Neste caso, Nelson de Oliveira sustenta que «o traçado entre Malveira e Lisboa devia ser alterado para permitir uma ligação rápida à capital e tornar a ferrovia competitiva face à auto-estrada».
Com a mesma opinião, o empresário Henrique Neto da Marinha Grande recordou à Agência Lusa que «não há nenhuma cidade europeia como Lisboa que não tenha à sua volta várias linhas de caminho-de-ferro, porque o automóvel não é o meio de transporte ideal para quem trabalha ou faz negócios».
«O problema do abandono do caminho-de- ferro é um crime», acusou Henrique Neto defendendo que deveria existir uma «ligação rápida e directa entre Lisboa e Leiria».
Já em relação ao sul do país, Nelson de Oliveira identifica vários problemas na linha do litoral algarvio, entre Vila Real de Santo António e Lagos, onde se «demora cerca de três horas a percorrer quando de carro se faz em menos de metade do tempo».
No nordeste transmontano, «as linhas estão muito abandonadas» mas, «com isto, não quero dizer que sejam inseguras», salientou, pouco mais de uma semana depois do acidente que causou um morto e vários feridos entre os 47 ocupantes da carruagem, a maioria turistas, que seguia de Mirandela para o Tua.
A carruagem descarrilou próximo da estação da Brunheda, numa zona onde já ocorreram quatro acidentes num ano e meio, que provocaram quatro mortos.
«Estas linhas (do nordeste transmontano) têm interesse para as comunidades locais e também em termos turísticos porque são zonas com uma paisagem lindíssima», disse Nelson de Oliveira fazendo uma analogia com a Suiça.
Naquele país, «há serviços de caminho de ferro para o tráfego turístico e penso que estas regiões como o vale do Douro não ficam nada atrás das paisagens Suíças, mas aqui as nossas carruagens nem sequer dão para baixar as janelas e tirar fotografias», observou.
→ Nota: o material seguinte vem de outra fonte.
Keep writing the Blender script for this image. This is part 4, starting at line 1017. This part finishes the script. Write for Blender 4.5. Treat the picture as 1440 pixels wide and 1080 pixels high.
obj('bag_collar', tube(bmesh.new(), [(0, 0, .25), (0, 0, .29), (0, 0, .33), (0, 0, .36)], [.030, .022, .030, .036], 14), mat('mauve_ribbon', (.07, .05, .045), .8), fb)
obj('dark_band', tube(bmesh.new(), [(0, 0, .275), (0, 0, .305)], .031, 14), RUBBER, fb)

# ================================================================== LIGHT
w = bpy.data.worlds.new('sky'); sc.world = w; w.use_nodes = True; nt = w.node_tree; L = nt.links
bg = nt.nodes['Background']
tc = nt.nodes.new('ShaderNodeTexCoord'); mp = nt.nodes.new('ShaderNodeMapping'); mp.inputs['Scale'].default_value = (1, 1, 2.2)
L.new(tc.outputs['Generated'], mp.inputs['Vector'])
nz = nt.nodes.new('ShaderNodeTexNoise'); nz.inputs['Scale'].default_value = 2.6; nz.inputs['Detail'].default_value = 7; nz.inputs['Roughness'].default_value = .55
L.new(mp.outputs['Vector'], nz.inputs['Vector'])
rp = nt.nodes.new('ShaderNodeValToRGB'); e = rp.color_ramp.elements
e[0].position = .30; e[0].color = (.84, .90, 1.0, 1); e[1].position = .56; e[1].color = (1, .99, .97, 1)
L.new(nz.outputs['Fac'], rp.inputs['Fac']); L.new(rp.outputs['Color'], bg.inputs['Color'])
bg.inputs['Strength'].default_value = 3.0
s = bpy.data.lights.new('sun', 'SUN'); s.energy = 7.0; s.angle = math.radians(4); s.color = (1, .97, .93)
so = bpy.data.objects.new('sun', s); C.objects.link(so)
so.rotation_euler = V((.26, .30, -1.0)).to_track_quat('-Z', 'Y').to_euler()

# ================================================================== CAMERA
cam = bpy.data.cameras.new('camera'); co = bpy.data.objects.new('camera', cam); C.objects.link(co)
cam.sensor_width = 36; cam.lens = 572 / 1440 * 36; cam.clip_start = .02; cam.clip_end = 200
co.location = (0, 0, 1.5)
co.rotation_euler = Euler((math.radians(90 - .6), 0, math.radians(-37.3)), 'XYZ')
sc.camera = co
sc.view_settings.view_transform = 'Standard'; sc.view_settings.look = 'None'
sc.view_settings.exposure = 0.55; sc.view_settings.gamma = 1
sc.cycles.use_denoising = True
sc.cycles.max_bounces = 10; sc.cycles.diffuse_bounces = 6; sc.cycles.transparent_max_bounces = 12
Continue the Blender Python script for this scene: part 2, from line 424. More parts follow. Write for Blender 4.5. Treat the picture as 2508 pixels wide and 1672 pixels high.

Apesar das críticas, Nelson de Oliveira reconhece o esforço de modernização nas Linhas do Norte e na linha que liga Lisboa a Faro mas considera que essa estratégia «não chega» pois «o que se vê é que para as estradas há sempre dinheiro».
«O comboio é o meio de transporte do futuro para pessoas e mercadorias», concluiu por seu turno Henrique Neto, lamentando «o facto dos governos terem enveredado pelo transporte rodoviário com custos económicos, energéticos e ambientais elevadíssimos».
A Lusa questionou a REFER e a CP sobre as condições oferecidas aos passageiros nestas linhas mas até ao momento não obteve resposta.